Now a few years later we’re back to the future.  On Tuesday night Columbia University’s J-School hosted its 4th Annual Changing Media Landscape discussion. The consensus?  Expect the disruptive changes taking place to accelerate, particularly given the economic environment.

Jacob Weisberg, chairman of Slate, cast the die on the relationship between traditional and new media this way:

 “New media and the traditional media are diverging rapidly after a period of relatively peaceful coexistence.  We are moving into a conflict model.”

Of course the traditional media model has been under siege for several years and Jeff Jarvis and others have warned about the consequences of failing to adapt. And media company share prices have reflected Wall Street’s concern.

But innovation and adaptation take time, which is why they are not management’s first reaction to disruptive change.  Cost cuts, however, are tried and true, albeit not actually a fix.  Another panelist at the discussion, Erica Smith, is a news designer for the St. Louis Post-Dispatch.  She also writes a blog called Paper Cuts that details the jobs cut at newspapers nationally.
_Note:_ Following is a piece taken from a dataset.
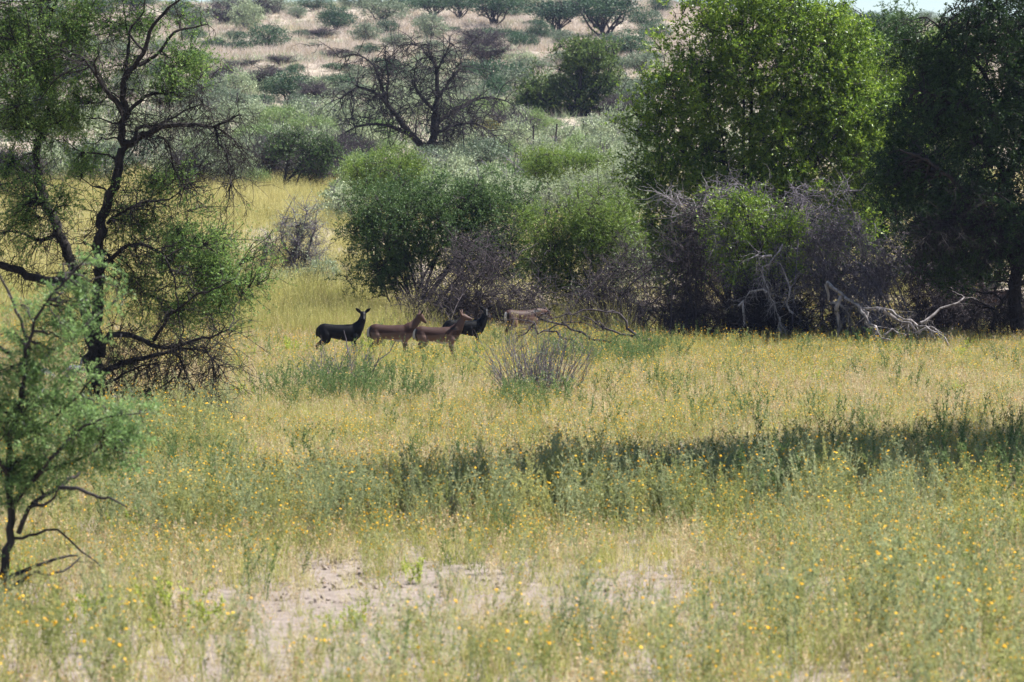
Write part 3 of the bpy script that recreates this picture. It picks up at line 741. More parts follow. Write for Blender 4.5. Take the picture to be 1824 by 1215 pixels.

By Erica’s count, the industry has lost 13,000 jobs so far in 2008 with the coasts particularly hard hit.

Another concern on the lips of most every panelist was trust.  Indeed, it wasn’t lost on the panel that a changing media landscape creates what we've termed here in the Reputation Garage as a changing media “trustscape.”

Sewell Chan, blogger/bureau chief of the New York Times’ City Room blog, noted that trust models are different for new vs. old media. In a traditional media you seek audience confidence based on the judgment of editors and by maintaining a high standard of reporting.  Trust in such organizations is not high, however, falling in some cases to historic lows along with trust in government and big companies in general. 

Content aggregators, such as Tina Brown’s The Daily Beast or The Week, have a different trust model because their role is to sift through reams of news and data to find the golden nuggets. (Professional News Recommender is now a job title, by the way.)  Readers need to trust the sifting process, but the jury is out on how to create trust for this model. 

Finally, the new media trust model seeks to create an environment where you build on the trust that is already resident in social networks.  As we’ve noted in our work here, we are now living in the lowest trust era in a century.  Peer-to-peer trust, however, is one of the few bright spots.  Digg, Delicio.us and others are very democratic in how they surface content.

Chan believes that with the dawning of mass amateurism in news and reporting across millions of blogs, the lines between the professional and the layman have blurred. 

The learning for would-be “trustmeisters” is this: There is lots of good content being created in the new media world, but those core trust issues of verification, fairness and neutrality will never go away.  Old media trust practices need to be married with new media democracy.  While progress is being made, there remains plenty of opportunity for innovators to find new ways to accomplish this.